Autre étrangeté, Wallace Stegner compare les Mormons aux Arabes, notamment lors de leur installation dans le désert, « le désert de silex baptisé Abou Bahr » et celui de la « Saskatchewan » ; leur foi en un paradis, leur piété commune et la proscription de l’alcool. La récognition occasionne une profonde leçon philosophique et sociale, celle de devoir « acquérir en l’espace d’une vie la sophistication intellectuelle et l’assurance culturelle que des individus plus chanceux absorbent par les pores de leur peau dès la petite enfance, et qui ne fait pas même défaut à certains autres, plus malchanceux ». La photographie occupe également une place importante, la focale de l’écrivain éclaire les détails les plus infimes. Stegner retrace un temps où les filles ne jouissaient pas de la liberté actuelle, par exemple lors de la scène du « strip-poker », met l’accent sur la brutalité des mœurs dans une société non mixte, sur le machisme et la frustration. Il compare la cruauté des ébats amoureux à la prédation du braconnage, aux « gauphres» prises « dans ses pièges à mâchoires indiens ». L’envers du temps est un voyage psychopompe dans lequel le locuteur se sent « assailli par les sentiments de nostalgie, de perte, d’étonnement contrit », hanté par la résurrection.

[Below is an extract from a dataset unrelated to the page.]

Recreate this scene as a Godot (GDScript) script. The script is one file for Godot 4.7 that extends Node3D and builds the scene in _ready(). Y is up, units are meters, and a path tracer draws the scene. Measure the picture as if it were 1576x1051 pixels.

Bruce Mason est le survivant d’un voyage syncopé, un inventaire, dans lequel les scènes sont « soumises à un rétroéclairage » et les êtres, des reliques. Autour d’un thème lancinant et funèbre : celui de la famille. Bien d’autres pistes de lecture sont possibles dans ce roman puissant qui nous entraîne « sur les Wasatch (…) à des kilomètres de hauteur, étincelantes sur leurs franges, noires en leurs plis ».